Many young people today — Gen Z’ers — grew up mostly during the Obama years. These kids are now some of the most aggressive leftists in the country, emboldened by a state that wasn’t quite so dedicating to killing them as it used to be.

I wasn’t so lucky. At the tailing end of the Millennial generation, I spent most of my childhood and adolescence with Bush in office. A time when there was not even a chance of the federal government standing with the common people, the poor and the non-white and the queer and the female and the Muslim. I remember all too vividly how vital the unity of the Left was, how relentlessly the Republicans pursued their malicious and hateful agenda.
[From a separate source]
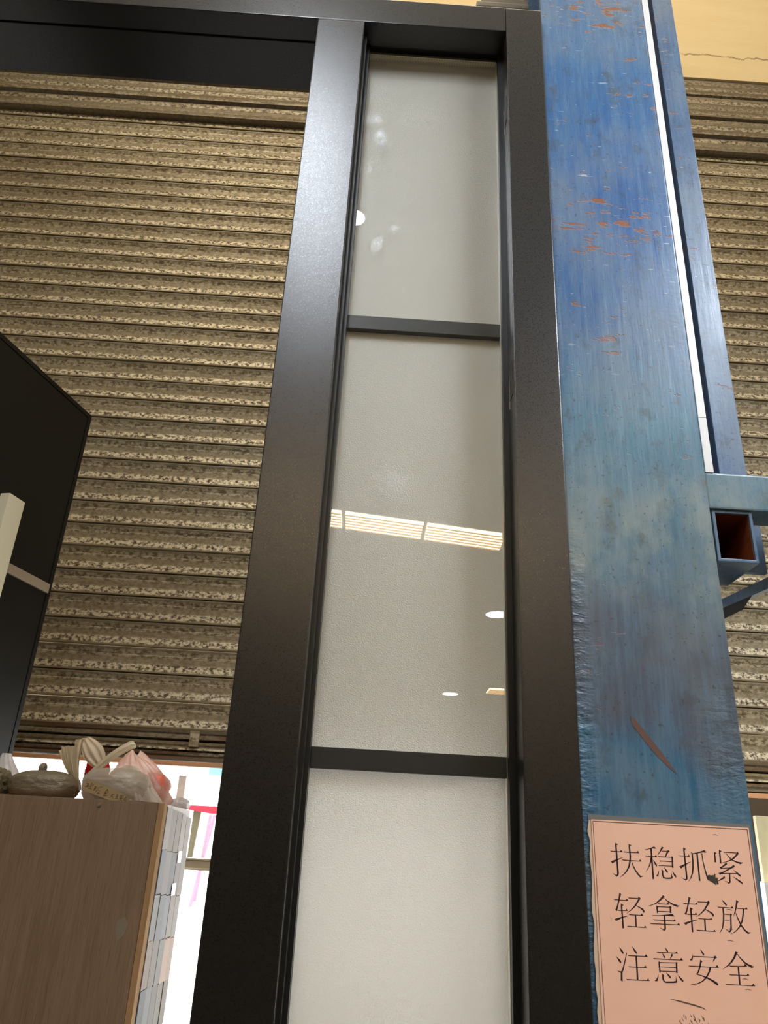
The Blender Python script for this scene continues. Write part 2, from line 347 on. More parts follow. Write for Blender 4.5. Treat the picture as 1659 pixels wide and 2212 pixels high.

And today, I would happily, with joy in my heart, take another four years, another eight years — hell, another SIXTEEN years — of George Bush as president, than watch Donald Trump spent a month with his malignant ass plopped down behind the president’s desk in the Oval Office. Than to permit Donald Trump five minutes in which to carress the proverbial Button. And I would rather see a constitutional crisis than let this vicious simpleton come within a mile of the Supreme Court’s power, unless in chains and as an object of its wrath.

This election has proven beyond a shadow of a doubt that the unity of the Left is no longer optional. Because if it weren’t for our factionalism, Hillary Clinton would have won. If it wasn’t for the egotists who voted for Jill Stein — a madwoman with as many positions on a given subject as there are hours in the day, a bloodthirsty accelerationist who cheered Clinton’s loss and who will watch, munching popcorn, while innocents die in the streets, who will cheer as the bombs fall because maybe, somewhere, a banker is dying of radiation poisoning — we would not now be facing the prospect of an outright Nazi oozing into the highest office in the nation and dragging us all to hell with him.

So it’s time to stop bickering with one another about whether council communism or syndicalism or whatever is the One True Ideology. To put off for another four or, god forbid, eight years putting each other in gulags or flattening each other with tanks. To put our own agendas aside and work with anybody, no matter how distasteful, who could be a useful ally against the maniac America just voted to hand our country to on a silver platter. We can always kill each other later.

As Donald Trump plods, drooling, through the White House on the evening of 20 January 2017, pissing on every symbol of the President’s authority to mark it as his own, the Left — and hell, any of the precious few on the Right who remain opposed to outright Nazism — need to stand as one. We don’t have to love each other. We just need to keep Hitler 2.0 from murdering the world.